▸ Goal of the exercise
Starting from the line that contains "Model this scene", copy every line exactly until the line that contains "from mathutils import Vector, Matrix", which is also included.

▸ Material shown
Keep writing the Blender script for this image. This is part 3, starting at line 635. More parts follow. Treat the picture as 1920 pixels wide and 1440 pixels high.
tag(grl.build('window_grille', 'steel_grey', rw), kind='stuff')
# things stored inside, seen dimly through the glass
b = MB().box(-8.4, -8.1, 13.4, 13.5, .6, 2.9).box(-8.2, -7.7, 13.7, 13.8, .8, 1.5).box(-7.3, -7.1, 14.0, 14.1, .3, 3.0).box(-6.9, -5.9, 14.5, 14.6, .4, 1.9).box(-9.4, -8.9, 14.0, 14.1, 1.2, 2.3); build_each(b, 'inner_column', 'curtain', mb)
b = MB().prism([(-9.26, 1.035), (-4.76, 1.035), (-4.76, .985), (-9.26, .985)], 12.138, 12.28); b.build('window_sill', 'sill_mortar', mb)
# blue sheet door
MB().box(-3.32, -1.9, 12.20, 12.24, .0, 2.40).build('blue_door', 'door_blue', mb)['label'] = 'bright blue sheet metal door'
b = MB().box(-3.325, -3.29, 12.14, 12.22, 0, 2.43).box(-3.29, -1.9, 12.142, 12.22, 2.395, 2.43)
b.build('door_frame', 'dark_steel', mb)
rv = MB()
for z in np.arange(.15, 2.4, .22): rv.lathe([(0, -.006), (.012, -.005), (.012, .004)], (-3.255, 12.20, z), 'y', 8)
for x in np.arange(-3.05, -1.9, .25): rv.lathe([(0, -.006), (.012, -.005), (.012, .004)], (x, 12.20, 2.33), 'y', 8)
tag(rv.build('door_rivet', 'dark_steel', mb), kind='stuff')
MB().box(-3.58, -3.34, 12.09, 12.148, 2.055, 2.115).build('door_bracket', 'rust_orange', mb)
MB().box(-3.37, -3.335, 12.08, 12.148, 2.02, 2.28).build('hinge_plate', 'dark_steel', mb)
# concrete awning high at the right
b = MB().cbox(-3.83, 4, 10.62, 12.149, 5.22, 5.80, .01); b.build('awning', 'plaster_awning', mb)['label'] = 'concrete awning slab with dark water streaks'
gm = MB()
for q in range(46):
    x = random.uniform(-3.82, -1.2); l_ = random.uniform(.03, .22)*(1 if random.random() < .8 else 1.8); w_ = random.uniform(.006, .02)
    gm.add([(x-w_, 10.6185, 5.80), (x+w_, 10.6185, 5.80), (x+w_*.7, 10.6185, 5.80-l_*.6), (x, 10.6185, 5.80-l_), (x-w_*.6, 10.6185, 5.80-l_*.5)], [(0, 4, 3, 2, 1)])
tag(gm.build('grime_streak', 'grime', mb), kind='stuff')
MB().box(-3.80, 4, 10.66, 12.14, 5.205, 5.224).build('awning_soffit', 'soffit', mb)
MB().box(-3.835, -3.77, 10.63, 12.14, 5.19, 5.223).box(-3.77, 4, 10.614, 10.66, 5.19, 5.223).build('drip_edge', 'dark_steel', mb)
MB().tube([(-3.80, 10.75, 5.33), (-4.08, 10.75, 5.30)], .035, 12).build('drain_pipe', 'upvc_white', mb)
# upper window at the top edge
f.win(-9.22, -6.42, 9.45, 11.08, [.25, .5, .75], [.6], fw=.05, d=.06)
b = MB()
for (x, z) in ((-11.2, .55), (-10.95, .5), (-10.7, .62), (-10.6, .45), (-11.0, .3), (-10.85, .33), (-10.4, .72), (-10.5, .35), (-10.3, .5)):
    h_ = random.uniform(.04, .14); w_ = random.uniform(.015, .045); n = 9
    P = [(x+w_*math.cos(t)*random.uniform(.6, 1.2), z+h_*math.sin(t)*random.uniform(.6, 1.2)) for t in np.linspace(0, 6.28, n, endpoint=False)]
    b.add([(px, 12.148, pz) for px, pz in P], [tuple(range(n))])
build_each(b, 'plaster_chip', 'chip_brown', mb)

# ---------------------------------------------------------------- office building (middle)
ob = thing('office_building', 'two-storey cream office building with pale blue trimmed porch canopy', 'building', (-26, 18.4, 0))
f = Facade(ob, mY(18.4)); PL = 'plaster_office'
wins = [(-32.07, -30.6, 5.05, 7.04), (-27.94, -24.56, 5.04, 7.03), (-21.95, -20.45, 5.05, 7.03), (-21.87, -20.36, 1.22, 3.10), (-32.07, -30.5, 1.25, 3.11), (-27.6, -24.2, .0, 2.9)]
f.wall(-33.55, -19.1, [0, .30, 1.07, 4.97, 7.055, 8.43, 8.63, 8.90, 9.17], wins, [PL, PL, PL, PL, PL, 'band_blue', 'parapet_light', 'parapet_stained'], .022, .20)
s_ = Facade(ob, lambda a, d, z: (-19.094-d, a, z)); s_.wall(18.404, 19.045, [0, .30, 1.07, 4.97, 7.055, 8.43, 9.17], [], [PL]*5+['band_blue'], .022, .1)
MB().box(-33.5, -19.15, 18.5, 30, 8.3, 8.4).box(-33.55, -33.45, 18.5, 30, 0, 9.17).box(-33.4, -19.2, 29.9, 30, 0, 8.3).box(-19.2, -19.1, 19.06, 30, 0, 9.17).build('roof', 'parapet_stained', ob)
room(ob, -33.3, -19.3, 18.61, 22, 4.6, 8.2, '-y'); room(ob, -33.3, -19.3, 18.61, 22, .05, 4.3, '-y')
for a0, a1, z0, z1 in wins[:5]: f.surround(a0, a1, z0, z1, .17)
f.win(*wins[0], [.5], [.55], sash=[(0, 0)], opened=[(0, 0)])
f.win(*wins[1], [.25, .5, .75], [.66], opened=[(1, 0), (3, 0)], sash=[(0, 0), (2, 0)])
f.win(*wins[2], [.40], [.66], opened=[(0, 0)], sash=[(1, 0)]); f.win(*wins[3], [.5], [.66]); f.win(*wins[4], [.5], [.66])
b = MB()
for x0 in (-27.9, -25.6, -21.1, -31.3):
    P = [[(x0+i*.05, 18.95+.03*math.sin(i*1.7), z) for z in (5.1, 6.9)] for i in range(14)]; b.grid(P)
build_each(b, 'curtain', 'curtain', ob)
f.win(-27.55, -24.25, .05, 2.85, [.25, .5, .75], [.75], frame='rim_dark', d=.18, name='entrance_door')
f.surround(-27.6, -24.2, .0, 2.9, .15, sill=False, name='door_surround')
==
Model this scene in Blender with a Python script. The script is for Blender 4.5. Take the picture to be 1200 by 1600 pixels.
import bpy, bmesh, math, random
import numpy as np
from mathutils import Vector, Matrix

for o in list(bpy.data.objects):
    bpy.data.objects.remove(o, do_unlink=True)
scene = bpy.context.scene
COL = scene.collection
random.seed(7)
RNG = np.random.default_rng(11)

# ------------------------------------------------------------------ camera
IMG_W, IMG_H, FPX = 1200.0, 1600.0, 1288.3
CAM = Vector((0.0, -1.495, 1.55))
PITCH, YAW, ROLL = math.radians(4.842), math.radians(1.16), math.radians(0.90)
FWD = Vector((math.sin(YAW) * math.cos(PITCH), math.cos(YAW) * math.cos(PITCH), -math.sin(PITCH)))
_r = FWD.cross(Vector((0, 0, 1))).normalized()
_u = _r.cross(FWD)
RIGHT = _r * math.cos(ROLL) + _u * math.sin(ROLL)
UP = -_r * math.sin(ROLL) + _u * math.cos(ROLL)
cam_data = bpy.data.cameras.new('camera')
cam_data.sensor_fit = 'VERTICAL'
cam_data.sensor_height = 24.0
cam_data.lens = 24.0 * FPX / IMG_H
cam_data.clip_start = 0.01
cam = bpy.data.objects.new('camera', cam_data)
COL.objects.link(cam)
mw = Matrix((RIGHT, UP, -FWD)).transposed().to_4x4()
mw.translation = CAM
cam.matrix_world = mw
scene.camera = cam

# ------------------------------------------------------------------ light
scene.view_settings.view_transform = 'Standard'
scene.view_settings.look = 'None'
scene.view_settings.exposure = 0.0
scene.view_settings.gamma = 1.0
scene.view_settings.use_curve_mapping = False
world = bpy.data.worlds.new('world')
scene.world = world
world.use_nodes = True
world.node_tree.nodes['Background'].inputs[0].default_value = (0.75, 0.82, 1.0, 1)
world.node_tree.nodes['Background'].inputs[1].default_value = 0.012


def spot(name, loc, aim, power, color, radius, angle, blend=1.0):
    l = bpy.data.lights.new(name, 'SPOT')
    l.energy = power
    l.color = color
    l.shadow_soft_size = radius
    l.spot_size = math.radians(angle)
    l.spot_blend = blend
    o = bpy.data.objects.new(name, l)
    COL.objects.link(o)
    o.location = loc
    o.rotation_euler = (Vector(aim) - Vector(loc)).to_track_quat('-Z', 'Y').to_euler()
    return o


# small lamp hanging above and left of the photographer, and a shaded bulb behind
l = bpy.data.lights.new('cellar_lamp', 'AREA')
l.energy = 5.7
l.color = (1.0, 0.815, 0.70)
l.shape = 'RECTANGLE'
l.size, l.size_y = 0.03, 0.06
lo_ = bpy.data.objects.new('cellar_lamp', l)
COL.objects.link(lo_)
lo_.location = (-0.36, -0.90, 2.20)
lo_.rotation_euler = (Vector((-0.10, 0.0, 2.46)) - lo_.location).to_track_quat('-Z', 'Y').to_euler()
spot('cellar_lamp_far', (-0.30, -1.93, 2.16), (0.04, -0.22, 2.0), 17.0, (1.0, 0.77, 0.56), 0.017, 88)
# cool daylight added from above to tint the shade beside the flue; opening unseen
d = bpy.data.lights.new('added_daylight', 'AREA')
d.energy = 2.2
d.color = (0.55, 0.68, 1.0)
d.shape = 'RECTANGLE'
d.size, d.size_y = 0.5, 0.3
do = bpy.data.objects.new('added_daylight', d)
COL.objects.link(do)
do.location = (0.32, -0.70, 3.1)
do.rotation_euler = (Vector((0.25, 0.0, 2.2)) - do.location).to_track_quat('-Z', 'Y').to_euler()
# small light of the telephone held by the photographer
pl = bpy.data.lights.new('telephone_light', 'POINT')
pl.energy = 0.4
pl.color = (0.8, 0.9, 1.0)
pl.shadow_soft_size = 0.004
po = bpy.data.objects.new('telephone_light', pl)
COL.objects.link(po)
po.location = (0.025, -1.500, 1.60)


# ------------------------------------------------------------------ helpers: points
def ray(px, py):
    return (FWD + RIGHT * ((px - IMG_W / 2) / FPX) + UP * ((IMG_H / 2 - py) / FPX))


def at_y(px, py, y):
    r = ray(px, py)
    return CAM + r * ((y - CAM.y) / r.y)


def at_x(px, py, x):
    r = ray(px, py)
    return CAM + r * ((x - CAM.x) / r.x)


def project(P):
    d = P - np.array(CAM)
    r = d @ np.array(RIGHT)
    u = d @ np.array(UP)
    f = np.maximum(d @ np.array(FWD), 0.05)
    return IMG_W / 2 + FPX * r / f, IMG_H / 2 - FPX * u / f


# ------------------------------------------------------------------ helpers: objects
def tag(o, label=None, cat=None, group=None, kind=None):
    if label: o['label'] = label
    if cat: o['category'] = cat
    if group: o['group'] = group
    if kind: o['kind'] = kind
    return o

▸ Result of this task
Model this scene in Blender with a Python script. The script is for Blender 4.5. Take the picture to be 1200 by 1600 pixels.
import bpy, bmesh, math, random
import numpy as np
from mathutils import Vector, Matrix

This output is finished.